Moise Morancy and Sadie Scott appear in Seth Zvi Rosenfeld's Downtown Race Riot.
(© Monique Carboni)

In staging this perky cast, Elliot aims for gritty social realism, but too often lands in sensationalism, like the scene with Mary's lawyer, Mr. Gilman (a jittery Josh Pais). We understand that cozy Manhattan living breeds a certain level of intimacy, but the sight of mom and her attorney doing coke and making out on the couch while Pnut watches from the foyer is a bit much.

Derek McLane's set is similarly deceptive in its authenticity. He has imported an apartment into the Linney Theater, taking up the majority of the floor space and pressing the audience into just six rows. While it brings us into the Shannon home, it makes the artifice of the performances all the more apparent. McLane works magnificently with lighting designer Yael Lubetzky to cast the stage in vivid oranges and yellows that seem to bleed, making everything look like an old photograph. Clint Ramos's well-selected period costumes (fitted open shirts, high-waisted pants that flare out) also do that. M.L. Dogg sensitively underscores the play with the faint sound of the radio: It's hard not to get emotional as Elton John sings "Tiny Dancer."
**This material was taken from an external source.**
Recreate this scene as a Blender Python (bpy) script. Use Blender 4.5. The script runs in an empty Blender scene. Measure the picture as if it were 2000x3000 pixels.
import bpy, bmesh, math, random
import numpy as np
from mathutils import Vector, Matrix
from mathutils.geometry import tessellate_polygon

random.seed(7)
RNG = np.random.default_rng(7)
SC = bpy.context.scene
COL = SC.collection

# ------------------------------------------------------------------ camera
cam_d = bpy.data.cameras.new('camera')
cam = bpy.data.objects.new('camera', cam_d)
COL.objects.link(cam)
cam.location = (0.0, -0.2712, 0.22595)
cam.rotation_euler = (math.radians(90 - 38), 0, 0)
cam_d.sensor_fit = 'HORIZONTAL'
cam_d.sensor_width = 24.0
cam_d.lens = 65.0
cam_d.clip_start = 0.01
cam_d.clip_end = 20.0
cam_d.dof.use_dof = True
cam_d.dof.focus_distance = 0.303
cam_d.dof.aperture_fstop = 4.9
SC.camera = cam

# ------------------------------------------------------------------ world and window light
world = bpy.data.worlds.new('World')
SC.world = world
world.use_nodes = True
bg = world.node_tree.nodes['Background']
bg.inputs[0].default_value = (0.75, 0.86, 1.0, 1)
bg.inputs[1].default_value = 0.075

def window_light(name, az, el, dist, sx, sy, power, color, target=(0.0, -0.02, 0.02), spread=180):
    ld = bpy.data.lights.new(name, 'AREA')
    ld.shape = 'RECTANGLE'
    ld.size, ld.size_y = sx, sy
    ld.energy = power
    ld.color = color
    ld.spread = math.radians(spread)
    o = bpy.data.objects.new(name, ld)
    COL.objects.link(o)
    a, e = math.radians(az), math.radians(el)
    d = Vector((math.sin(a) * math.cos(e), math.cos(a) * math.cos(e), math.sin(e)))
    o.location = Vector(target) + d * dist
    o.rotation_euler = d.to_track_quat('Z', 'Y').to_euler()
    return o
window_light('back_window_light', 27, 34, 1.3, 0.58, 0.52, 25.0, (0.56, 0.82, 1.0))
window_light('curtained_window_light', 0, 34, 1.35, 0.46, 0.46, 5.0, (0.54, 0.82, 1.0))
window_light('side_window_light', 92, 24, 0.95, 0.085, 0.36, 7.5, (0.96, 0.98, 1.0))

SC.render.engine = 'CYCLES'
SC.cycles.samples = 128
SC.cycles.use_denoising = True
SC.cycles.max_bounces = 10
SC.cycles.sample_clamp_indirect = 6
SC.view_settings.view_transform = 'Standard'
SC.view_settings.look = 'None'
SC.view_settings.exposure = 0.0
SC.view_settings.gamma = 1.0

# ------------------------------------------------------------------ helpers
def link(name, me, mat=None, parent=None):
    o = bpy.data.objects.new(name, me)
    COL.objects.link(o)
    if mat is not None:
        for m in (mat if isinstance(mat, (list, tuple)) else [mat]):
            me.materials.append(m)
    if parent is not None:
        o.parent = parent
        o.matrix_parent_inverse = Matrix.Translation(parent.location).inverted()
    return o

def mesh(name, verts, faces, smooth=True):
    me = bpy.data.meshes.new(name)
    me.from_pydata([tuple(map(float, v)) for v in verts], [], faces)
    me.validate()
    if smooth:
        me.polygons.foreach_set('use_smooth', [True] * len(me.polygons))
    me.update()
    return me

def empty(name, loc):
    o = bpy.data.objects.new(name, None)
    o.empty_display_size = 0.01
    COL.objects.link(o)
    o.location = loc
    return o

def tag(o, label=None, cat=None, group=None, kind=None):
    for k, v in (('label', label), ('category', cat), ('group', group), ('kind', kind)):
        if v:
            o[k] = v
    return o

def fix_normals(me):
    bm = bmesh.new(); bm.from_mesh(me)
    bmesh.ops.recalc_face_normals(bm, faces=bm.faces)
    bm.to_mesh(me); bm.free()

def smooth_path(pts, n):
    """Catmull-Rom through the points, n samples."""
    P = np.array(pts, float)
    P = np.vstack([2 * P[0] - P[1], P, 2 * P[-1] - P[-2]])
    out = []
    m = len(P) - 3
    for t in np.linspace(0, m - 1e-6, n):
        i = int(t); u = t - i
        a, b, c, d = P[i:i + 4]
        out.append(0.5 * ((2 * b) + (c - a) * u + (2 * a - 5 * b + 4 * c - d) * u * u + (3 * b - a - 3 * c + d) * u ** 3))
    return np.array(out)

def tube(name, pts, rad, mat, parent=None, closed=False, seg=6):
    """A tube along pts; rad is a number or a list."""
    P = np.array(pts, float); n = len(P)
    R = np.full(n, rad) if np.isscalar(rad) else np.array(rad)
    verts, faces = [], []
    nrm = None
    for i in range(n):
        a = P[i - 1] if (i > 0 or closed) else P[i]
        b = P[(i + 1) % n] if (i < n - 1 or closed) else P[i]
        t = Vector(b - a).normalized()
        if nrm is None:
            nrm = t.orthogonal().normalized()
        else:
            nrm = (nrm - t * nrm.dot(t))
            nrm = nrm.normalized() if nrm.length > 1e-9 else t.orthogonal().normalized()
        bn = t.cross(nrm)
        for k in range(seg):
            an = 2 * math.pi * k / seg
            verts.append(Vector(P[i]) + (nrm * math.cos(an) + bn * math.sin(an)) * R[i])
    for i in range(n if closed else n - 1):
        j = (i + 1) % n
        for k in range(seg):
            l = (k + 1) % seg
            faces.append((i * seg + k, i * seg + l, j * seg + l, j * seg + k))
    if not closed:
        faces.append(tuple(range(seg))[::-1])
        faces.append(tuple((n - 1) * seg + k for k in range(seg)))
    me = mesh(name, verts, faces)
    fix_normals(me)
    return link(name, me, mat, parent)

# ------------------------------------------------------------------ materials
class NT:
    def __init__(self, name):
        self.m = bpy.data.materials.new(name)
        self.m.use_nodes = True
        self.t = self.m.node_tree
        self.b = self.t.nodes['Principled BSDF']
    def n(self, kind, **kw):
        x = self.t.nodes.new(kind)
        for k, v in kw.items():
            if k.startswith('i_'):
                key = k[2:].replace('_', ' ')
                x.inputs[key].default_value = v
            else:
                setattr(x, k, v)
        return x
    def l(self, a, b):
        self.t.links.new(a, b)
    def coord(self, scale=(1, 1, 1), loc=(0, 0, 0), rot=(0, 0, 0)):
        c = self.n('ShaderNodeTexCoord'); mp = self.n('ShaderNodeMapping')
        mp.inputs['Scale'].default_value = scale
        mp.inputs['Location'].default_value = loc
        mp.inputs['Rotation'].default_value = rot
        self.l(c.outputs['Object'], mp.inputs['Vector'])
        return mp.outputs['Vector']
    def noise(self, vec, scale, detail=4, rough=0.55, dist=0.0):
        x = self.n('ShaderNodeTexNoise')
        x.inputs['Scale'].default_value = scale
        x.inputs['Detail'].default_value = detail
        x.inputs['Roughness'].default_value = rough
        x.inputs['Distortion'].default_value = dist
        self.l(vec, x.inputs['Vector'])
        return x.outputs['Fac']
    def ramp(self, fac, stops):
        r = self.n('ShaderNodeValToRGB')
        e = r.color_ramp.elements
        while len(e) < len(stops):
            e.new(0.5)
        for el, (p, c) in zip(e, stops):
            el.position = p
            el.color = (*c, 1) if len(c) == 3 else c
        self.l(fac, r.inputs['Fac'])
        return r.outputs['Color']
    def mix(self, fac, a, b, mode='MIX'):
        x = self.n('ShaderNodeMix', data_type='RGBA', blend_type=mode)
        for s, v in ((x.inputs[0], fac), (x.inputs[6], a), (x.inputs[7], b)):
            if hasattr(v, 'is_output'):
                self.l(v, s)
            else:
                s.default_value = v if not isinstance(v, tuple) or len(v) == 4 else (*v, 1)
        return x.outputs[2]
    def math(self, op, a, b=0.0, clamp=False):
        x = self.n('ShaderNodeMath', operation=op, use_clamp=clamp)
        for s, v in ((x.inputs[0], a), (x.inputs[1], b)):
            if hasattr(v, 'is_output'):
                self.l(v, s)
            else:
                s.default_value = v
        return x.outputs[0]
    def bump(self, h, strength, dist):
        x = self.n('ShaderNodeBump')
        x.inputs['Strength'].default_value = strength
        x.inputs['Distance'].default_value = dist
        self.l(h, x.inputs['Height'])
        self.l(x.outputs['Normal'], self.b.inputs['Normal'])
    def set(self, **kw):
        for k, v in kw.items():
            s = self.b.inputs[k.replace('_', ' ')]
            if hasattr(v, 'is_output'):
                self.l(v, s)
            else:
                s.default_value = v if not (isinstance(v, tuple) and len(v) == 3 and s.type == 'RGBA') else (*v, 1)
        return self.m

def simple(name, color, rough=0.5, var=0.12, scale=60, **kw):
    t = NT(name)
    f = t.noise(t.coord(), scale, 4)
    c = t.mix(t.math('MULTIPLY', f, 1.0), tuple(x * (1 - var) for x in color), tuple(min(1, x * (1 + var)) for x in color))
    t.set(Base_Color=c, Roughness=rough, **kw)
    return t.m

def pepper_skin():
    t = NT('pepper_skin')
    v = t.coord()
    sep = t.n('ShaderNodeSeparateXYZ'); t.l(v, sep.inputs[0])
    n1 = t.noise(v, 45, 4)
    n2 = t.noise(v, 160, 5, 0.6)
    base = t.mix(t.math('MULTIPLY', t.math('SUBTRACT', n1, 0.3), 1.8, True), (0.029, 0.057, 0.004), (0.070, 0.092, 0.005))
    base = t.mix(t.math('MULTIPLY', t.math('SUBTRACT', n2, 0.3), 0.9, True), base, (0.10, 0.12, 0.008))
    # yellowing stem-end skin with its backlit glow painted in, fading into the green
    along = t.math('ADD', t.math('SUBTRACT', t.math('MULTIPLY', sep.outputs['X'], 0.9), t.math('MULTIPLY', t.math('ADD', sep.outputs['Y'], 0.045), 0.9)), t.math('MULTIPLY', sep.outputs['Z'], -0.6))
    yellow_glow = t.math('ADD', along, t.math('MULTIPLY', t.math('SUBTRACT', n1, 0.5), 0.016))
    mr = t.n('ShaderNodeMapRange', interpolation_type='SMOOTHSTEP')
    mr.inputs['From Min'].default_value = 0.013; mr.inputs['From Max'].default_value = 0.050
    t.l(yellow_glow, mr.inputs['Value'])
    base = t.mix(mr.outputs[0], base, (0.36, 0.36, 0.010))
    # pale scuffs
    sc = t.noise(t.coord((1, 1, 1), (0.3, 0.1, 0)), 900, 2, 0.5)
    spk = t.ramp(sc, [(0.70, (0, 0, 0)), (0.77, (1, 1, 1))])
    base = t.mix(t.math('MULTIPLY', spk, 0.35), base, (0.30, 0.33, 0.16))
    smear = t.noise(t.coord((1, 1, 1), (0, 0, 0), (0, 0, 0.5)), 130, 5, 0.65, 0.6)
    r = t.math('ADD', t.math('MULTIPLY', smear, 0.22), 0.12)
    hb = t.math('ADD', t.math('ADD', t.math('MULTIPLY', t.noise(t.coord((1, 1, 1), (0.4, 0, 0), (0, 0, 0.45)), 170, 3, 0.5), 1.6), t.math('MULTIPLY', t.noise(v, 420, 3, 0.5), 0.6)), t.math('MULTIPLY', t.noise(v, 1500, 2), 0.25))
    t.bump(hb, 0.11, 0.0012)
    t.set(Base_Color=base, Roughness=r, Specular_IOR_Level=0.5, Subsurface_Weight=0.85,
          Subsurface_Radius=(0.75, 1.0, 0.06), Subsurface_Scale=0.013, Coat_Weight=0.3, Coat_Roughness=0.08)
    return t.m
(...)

Cristian DeMeo, David Levi, and Daniel Sovich perform a scene from Seth Zvi Rosenfeld's Downtown Race Riot.
Cristian DeMeo, David Levi, and Daniel Sovich perform a scene from Seth Zvi Rosenfeld’s Downtown Race Riot.
(© Monique Carboni)

The play ends with a spectacular fight sequence from UnkleDave's Fight-House that thrusts the violence of this world right under our noses and forces us to take a big whiff. It looks real and feels dangerous. While technically laudable, it only underlines the exploitative nature of this play. Class is undeniably a subject that is underexplored in the American theater, but it is difficult to glean much insight from this off-Broadway show in which welfare recipients are put in combat for our pearl-clutching amusement.